La acción judicial fue iniciada contra los gendarmes y sus instigadores. Sin embargo, movida por fuerzas misteriosas, la Corte Superior de Trujillo la convirtió en una investigación judicial contra los denunciantes y las propias víctimas. El juez ad hoc enviado al lugar de los hechos festinó trámites, fabricó pruebas, inventó personas, dibujó firmas de personas ausentes y, bajo tortura, obtuvo la confesión de un supuesto autor material de los crímenes quien decía haber sido armado por Vallejo.
Cuando el abogado del poeta, pidió que el supuesto sicario fuera llevado ante la Corte de Trujillo, la “justicia” lo envió atado al lomo de una mula bajo custodia armada. A la mitad del camino, sus captores lo bajaron del animal y lo mataron a balazos aduciendo que había intentado huir.
Por casualidad, el juez ad hoc era también abogado de poderosas empresas donde habían estallado sublevaciones sociales, Casagrande, que en vez de salarios ofrecía coca y raciones de comida a sus trabajadores, y Quiruvilca, la mina donde miles de indios eran empujados a trabajar 20 horas al día hasta la extenuación, la tuberculosis y la muerte.
En la Universidad de Trujillo, nacía entonces una generación de jóvenes intelectuales atraídos por el socialismo, por el anarquismo o por la sola idea cristiana de liberar a los oprimidos. Las grandes empresas y sus agentes querían escarmentarlos, inventarles algún sambenito y eliminarlos físicamente si fuera posible. Vallejo fue la víctima escogida, el incendiario, el terrorista de la época.
La segunda razón es que lo que fue real en 1920 se repite hasta la saciedad en nuestro tiempo.
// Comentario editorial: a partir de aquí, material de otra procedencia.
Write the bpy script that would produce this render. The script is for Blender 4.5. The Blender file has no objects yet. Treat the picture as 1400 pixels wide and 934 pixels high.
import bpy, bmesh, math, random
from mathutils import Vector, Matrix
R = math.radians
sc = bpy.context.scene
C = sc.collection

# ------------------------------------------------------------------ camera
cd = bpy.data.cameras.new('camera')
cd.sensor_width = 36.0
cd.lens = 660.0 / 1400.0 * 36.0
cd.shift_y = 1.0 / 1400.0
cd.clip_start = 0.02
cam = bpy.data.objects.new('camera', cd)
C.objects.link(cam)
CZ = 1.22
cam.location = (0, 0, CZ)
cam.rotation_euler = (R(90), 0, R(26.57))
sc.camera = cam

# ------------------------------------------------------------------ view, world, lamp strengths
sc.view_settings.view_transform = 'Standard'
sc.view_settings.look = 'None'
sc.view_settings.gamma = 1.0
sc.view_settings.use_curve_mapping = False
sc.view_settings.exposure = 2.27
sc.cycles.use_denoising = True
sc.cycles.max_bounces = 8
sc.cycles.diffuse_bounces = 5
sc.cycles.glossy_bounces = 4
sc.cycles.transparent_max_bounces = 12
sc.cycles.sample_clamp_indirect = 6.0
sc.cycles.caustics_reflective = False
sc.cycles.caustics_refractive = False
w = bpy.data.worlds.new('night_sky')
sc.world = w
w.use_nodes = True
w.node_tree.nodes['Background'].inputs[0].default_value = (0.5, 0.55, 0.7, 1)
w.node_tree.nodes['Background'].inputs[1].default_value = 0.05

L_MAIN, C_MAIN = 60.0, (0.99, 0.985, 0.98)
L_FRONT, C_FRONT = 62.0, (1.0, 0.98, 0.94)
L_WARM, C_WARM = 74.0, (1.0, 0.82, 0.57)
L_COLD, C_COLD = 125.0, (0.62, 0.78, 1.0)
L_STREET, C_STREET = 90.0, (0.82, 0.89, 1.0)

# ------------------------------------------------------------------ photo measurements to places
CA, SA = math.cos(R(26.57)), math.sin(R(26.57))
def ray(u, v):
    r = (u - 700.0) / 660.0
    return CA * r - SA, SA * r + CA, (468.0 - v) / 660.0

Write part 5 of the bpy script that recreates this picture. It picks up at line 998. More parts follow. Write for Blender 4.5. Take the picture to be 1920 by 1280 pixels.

Quiruvilca, -denunciada por Vallejo en su obra “Tungsteno” y evocada en mi libro “Vallejo en los infiernos”- se parece entrañablemente a la región de mayor conflicto social del Perú de hoy, las minas. En Cajamarca, una región “vallejiana”, se encuentra la más grande explotación del oro en el mundo. Sin embargo, el setenta por ciento de la población padece extrema pobreza. Las denuncias de contaminación son frecuentes. Por fin, los sacerdotes que encabezan la protesta son amenazados de muerte y perseguidos por una banda de forajidos en estrecha relación con el cuerpo de seguridad de la mina.
La tercera razón para aducir la realidad de mi novela es algo que no se suele contar: Vallejo, uno de los grandes poetas de la lengua castellana en el siglo XX, no pudo regresar jamás a su país. Si lo hubiera hecho, habría sido conducido de inmediato a los infiernos de alguna cárcel tremebunda. Ello se debe a que el proceso penal instaurado contra él nunca se extinguió, y sus enemigos anduvieron todo el tiempo buscando la extradición.
Algunos comentarios supuestamente académicos obvian este hecho, y aluden a una risible “pasión metafísica” su imposible retorno.
Lo he dicho otras veces, y ahora lo repito. Vallejo y su vida no son reales una vez. Lo son una y otra vez. Espero que no por mucho tiempo.